start

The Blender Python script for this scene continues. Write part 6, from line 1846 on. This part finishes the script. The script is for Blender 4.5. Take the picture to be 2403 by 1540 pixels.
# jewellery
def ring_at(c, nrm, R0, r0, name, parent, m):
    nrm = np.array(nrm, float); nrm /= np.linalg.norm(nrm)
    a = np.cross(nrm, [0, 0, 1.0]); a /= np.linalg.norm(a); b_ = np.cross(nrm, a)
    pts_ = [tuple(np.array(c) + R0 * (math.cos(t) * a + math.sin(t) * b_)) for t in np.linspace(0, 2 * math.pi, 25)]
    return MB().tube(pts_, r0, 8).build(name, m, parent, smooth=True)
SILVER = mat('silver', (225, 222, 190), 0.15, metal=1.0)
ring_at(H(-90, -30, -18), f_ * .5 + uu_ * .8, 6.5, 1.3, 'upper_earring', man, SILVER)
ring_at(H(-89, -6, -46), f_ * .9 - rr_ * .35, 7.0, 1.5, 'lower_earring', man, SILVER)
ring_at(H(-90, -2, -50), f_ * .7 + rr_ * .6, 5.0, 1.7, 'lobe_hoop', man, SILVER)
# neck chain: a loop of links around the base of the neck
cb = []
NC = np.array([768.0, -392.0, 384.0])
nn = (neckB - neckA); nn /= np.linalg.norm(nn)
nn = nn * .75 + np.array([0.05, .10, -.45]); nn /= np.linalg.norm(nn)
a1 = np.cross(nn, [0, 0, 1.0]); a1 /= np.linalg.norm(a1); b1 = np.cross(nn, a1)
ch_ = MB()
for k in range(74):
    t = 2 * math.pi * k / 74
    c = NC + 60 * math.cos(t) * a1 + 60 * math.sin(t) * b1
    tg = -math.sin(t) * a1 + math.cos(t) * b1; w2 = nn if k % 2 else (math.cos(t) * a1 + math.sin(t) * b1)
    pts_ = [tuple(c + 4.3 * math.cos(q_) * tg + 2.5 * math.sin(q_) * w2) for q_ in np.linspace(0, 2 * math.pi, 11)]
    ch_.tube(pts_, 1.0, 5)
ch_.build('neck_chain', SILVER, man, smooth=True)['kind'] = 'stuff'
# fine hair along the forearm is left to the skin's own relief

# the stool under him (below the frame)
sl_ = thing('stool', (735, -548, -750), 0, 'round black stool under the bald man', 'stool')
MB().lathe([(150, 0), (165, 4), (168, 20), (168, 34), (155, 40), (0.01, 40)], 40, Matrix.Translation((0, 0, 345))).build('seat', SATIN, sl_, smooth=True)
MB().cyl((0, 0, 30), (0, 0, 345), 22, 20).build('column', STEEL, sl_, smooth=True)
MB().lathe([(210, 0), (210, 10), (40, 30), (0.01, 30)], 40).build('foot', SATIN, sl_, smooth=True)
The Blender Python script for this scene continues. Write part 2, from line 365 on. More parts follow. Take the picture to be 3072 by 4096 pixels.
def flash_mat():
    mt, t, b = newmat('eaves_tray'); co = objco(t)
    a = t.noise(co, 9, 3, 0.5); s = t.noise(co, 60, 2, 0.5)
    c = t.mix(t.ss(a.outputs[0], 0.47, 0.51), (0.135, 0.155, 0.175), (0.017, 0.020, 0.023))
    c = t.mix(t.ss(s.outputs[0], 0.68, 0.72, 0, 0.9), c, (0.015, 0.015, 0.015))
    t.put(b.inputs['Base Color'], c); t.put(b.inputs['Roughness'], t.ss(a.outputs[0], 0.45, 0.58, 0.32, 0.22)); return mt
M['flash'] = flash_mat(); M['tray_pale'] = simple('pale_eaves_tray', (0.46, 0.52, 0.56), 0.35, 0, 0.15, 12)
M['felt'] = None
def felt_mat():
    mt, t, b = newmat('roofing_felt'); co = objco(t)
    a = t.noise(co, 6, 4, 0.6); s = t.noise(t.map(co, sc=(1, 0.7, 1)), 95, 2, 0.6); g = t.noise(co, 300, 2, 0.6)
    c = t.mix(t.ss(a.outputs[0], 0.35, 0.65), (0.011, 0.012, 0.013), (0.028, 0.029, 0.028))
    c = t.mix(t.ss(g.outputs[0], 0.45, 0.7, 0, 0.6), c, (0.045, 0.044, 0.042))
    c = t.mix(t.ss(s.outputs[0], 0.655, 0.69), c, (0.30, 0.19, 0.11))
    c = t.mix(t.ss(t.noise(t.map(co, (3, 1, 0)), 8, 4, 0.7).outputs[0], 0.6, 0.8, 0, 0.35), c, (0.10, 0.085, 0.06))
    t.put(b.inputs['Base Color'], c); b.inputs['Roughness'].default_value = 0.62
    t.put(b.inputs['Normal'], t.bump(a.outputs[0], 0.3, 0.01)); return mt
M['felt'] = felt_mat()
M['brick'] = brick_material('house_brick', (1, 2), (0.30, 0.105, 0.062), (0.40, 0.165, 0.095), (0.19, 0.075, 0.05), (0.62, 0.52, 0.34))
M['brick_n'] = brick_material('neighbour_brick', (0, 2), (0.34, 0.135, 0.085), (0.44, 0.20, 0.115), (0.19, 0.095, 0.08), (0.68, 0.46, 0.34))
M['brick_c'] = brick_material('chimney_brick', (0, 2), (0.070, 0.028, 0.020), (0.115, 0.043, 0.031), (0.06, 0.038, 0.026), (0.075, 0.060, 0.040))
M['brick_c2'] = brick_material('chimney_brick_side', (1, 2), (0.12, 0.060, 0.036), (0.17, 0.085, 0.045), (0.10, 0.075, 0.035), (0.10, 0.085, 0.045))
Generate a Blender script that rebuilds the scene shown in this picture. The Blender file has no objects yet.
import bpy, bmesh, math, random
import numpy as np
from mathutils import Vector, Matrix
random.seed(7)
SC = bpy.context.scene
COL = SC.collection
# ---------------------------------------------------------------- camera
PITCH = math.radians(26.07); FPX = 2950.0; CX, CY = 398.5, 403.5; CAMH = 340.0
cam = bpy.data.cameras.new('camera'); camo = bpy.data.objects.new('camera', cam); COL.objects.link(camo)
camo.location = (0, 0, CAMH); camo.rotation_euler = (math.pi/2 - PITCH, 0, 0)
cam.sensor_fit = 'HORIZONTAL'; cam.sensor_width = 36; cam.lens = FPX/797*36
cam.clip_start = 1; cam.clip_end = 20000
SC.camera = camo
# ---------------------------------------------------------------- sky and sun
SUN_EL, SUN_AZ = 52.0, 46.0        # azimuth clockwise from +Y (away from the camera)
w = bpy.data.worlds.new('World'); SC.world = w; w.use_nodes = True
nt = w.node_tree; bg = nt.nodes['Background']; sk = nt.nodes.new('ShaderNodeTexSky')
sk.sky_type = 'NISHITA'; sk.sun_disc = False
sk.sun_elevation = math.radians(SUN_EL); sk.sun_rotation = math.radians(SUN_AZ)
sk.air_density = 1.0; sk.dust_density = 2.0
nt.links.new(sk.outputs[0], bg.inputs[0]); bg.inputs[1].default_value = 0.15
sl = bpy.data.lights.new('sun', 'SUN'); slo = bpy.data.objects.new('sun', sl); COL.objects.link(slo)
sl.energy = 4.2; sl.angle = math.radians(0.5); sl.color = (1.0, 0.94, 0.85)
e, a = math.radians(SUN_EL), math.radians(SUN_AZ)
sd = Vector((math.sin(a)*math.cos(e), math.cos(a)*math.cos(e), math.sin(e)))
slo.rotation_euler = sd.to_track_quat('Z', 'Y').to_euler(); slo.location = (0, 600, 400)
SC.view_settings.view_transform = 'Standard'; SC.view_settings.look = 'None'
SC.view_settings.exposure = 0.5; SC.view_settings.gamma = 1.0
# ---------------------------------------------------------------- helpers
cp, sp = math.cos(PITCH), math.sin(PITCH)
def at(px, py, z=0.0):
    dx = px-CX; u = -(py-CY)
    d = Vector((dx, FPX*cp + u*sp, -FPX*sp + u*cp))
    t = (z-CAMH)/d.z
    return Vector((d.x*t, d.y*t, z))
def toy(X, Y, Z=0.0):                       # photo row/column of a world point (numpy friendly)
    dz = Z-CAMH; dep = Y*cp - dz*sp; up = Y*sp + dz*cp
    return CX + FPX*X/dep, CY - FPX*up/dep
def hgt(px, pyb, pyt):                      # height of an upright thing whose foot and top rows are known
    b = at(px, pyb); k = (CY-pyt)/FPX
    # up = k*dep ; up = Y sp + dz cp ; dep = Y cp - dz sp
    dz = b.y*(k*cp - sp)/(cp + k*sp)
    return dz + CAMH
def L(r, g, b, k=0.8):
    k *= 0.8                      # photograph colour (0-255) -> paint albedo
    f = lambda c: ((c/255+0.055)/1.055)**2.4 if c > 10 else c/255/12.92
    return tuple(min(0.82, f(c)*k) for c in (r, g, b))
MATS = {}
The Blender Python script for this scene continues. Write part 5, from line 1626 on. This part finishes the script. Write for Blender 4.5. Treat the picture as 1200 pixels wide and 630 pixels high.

end

WORK TO BE COMPLETED> Give the number of lines that carry the word "scene", with nothing added.

RESPONSE TO THIS EXERCISE> 5